Mansa Sissoko

Mansa Sissoko
"When it plays music, people listen," says Mansa Sissoko, Canada's best-known kora player. The instrument is a magnet for attention - it's hard not to marvel at its regal bearing while entranced by its harp-like tones.

The kora dates back to 18th century West Africa. Its resonator is half a calabash (a large, waterproof gourd) bound with cowskin, while its 21 strings - made of fishing line - are anchored by a notched bridge and an iron ring at the base of the instrument. Tuning is accomplished by adjusting leather bands on the neck, though more modern models offer tuning pegs. In order to play the instrument, one holds the hand posts while using the thumb and index finger of each hand to pluck the strings.

This was an instrument reserved for the griots, historians of the Malian empire. The griots were advisers to Malian kings, and their storytelling has remained strong in contemporary society. Today's griots are found not only in Africa but scattered throughout Europe and North America, and most, like Sissoko, trace their lineage to a select few families who were part of this caste.

Learning kora is very difficult - it's more than just a musical challenge, it requires appreciation of its cultural status. Sissoko says that prospective players have to be approved by the "Jali" (masters). "Traditionally you have to offer ten kola nuts [to the jali]; some still do. You take ten kolas and declare your intentions." Though Sissoko was part of a distinguished kora playing family, he wasn't anointed from birth to carry on the griot tradition. "Before I started playing I was dancing in theatre groups. After I did a tour in 1981, I decided to play kora. I was in [cousin] Ballake [Cissoko]'s family home. I looked at the instrument, and I said I wanted to learn it. His mom and the dad [Jali Djelimady Cissoko] discussed it and said OK."

Unusually, Sissoko sings and plays kora at the same time. "It's such a complex instrument to master. There aren't too many players who sing. I'm trying to do it, but it's not easy! You can be an accompanist and play and sing if you want, but to be a soloist and play lots and lots and sing lots and lots, it's difficult. Ballake is an amazing player, but he doesn't sing. Toumani [Diabate] doesn't sing."

Kora players around the world may be the bearers of tradition, but it's a dynamic heritage, constantly adapting to new circumstances. In the last few decades the kora's repertoire has been celebrated as one of the world's great classical traditions.

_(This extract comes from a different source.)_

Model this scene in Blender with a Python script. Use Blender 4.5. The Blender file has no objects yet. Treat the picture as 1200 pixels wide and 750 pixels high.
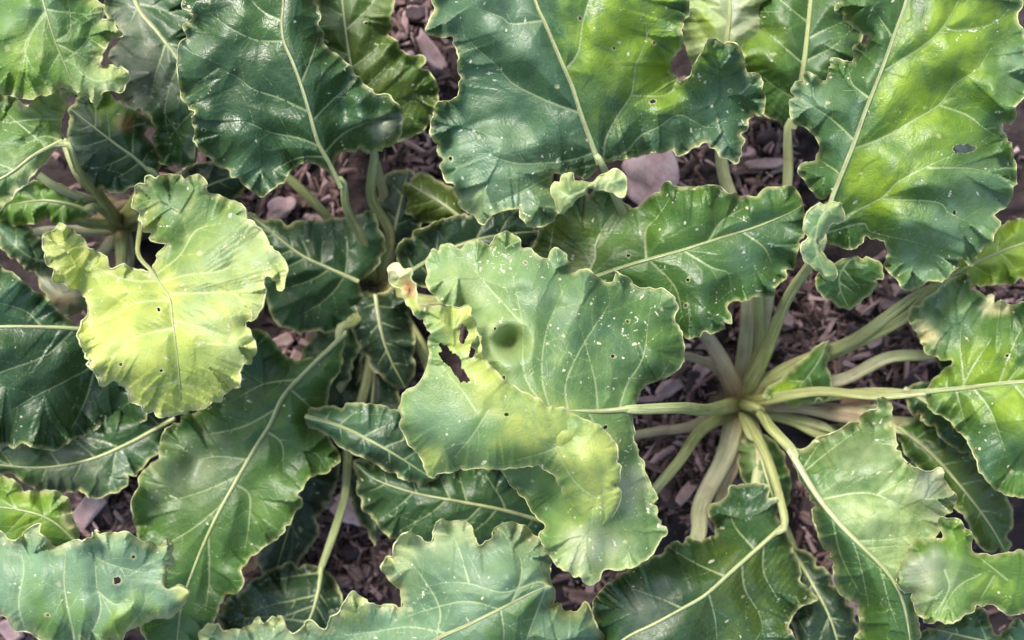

At the same time as players like Toumani Diabate and Ba Cissoko have incorporated everything from Ennio Morricone riffs to distortion pedals into their languages. Diabate's style in particular has been a big influence on Joanna Newsom's harp playing, which has introduced a new audience to this versatile instrument.

Sissoko himself is responsible for one of the best kora crossover records: last year's Africa To Appalachia with banjo player Jayme Stone. The title says it all, as the music reclaims the banjo's African roots while playing up the similarities between kora riffs and American folk. Sissoko is among those players who see no contradiction between the inherently traditional role of the kora and modern hybrids: "I can play traditional pieces but my inspiration comes from having listened to a lot of music. I find links between traditional music and modern music so I'll try to mix. With guitars, you listen to have to listen to their style, you try to find where he's playing on your instrument; sometimes you have to retune. If the key is in F major, there are notes you have to omit [while playing]."

Next on the agenda for Sissoko, in addition to a full slate of European tour dates, is to build his own instrument. Living in Quebec City, it's not easy. However, he'll take his time to find just the right materials. Unlike a manufactured guitar, the kora relies on nature for its personality. "When I return to Mali, I'll need to find just the right calabash. I'll go with my tape measure in hand. If it doesn't measure up, I won't buy it. If only you could make it grow scientifically!"